_Data block_
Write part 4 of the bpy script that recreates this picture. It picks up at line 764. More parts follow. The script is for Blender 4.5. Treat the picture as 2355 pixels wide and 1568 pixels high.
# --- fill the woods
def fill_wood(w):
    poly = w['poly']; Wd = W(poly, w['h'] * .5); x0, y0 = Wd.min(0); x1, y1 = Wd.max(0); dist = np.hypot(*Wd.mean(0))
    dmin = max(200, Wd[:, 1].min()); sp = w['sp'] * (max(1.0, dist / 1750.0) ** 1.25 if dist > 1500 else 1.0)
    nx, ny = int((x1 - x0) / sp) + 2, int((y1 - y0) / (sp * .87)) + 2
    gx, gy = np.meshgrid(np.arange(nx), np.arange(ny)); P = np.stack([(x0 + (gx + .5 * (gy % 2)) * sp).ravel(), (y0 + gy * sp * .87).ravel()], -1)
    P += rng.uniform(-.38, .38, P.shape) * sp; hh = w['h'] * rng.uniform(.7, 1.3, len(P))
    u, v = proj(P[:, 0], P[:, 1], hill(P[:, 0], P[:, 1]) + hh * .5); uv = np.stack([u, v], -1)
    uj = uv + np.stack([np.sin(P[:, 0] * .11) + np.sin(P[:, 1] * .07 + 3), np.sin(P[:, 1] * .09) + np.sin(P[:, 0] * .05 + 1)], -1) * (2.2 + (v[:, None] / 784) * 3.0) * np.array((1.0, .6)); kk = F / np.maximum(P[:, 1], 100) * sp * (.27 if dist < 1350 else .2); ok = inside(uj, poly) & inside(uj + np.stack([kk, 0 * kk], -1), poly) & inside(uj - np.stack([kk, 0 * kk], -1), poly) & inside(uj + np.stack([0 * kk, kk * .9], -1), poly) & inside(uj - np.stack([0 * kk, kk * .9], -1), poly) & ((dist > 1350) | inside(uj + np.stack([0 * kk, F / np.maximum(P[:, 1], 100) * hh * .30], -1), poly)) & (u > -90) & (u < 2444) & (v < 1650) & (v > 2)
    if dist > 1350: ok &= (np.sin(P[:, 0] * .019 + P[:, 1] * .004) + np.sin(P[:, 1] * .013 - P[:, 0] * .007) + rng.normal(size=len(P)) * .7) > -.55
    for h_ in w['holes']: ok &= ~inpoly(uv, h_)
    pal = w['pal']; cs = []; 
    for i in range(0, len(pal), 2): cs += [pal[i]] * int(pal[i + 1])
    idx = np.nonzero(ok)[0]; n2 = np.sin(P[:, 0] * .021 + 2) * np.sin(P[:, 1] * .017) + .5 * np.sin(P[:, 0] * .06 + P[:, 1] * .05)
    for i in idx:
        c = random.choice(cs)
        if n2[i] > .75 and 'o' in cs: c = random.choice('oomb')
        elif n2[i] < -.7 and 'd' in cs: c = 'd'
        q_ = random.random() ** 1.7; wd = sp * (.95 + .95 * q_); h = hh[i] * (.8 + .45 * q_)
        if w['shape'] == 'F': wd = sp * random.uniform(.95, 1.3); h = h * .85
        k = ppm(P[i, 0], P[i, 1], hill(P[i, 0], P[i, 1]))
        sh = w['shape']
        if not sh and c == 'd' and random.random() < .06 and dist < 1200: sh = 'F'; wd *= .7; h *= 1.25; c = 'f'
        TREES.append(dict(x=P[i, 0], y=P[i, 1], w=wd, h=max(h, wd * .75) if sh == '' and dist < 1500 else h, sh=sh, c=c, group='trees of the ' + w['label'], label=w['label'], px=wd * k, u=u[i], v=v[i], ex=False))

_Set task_
Write down the full listing again, exactly.

_Response to the exercise_
Write part 4 of the bpy script that recreates this picture. It picks up at line 764. More parts follow. The script is for Blender 4.5. Treat the picture as 2355 pixels wide and 1568 pixels high.
# --- fill the woods
def fill_wood(w):
    poly = w['poly']; Wd = W(poly, w['h'] * .5); x0, y0 = Wd.min(0); x1, y1 = Wd.max(0); dist = np.hypot(*Wd.mean(0))
    dmin = max(200, Wd[:, 1].min()); sp = w['sp'] * (max(1.0, dist / 1750.0) ** 1.25 if dist > 1500 else 1.0)
    nx, ny = int((x1 - x0) / sp) + 2, int((y1 - y0) / (sp * .87)) + 2
    gx, gy = np.meshgrid(np.arange(nx), np.arange(ny)); P = np.stack([(x0 + (gx + .5 * (gy % 2)) * sp).ravel(), (y0 + gy * sp * .87).ravel()], -1)
    P += rng.uniform(-.38, .38, P.shape) * sp; hh = w['h'] * rng.uniform(.7, 1.3, len(P))
    u, v = proj(P[:, 0], P[:, 1], hill(P[:, 0], P[:, 1]) + hh * .5); uv = np.stack([u, v], -1)
    uj = uv + np.stack([np.sin(P[:, 0] * .11) + np.sin(P[:, 1] * .07 + 3), np.sin(P[:, 1] * .09) + np.sin(P[:, 0] * .05 + 1)], -1) * (2.2 + (v[:, None] / 784) * 3.0) * np.array((1.0, .6)); kk = F / np.maximum(P[:, 1], 100) * sp * (.27 if dist < 1350 else .2); ok = inside(uj, poly) & inside(uj + np.stack([kk, 0 * kk], -1), poly) & inside(uj - np.stack([kk, 0 * kk], -1), poly) & inside(uj + np.stack([0 * kk, kk * .9], -1), poly) & inside(uj - np.stack([0 * kk, kk * .9], -1), poly) & ((dist > 1350) | inside(uj + np.stack([0 * kk, F / np.maximum(P[:, 1], 100) * hh * .30], -1), poly)) & (u > -90) & (u < 2444) & (v < 1650) & (v > 2)
    if dist > 1350: ok &= (np.sin(P[:, 0] * .019 + P[:, 1] * .004) + np.sin(P[:, 1] * .013 - P[:, 0] * .007) + rng.normal(size=len(P)) * .7) > -.55
    for h_ in w['holes']: ok &= ~inpoly(uv, h_)
    pal = w['pal']; cs = []; 
    for i in range(0, len(pal), 2): cs += [pal[i]] * int(pal[i + 1])
    idx = np.nonzero(ok)[0]; n2 = np.sin(P[:, 0] * .021 + 2) * np.sin(P[:, 1] * .017) + .5 * np.sin(P[:, 0] * .06 + P[:, 1] * .05)
    for i in idx:
        c = random.choice(cs)
        if n2[i] > .75 and 'o' in cs: c = random.choice('oomb')
        elif n2[i] < -.7 and 'd' in cs: c = 'd'
        q_ = random.random() ** 1.7; wd = sp * (.95 + .95 * q_); h = hh[i] * (.8 + .45 * q_)
        if w['shape'] == 'F': wd = sp * random.uniform(.95, 1.3); h = h * .85
        k = ppm(P[i, 0], P[i, 1], hill(P[i, 0], P[i, 1]))
        sh = w['shape']
        if not sh and c == 'd' and random.random() < .06 and dist < 1200: sh = 'F'; wd *= .7; h *= 1.25; c = 'f'
        TREES.append(dict(x=P[i, 0], y=P[i, 1], w=wd, h=max(h, wd * .75) if sh == '' and dist < 1500 else h, sh=sh, c=c, group='trees of the ' + w['label'], label=w['label'], px=wd * k, u=u[i], v=v[i], ex=False))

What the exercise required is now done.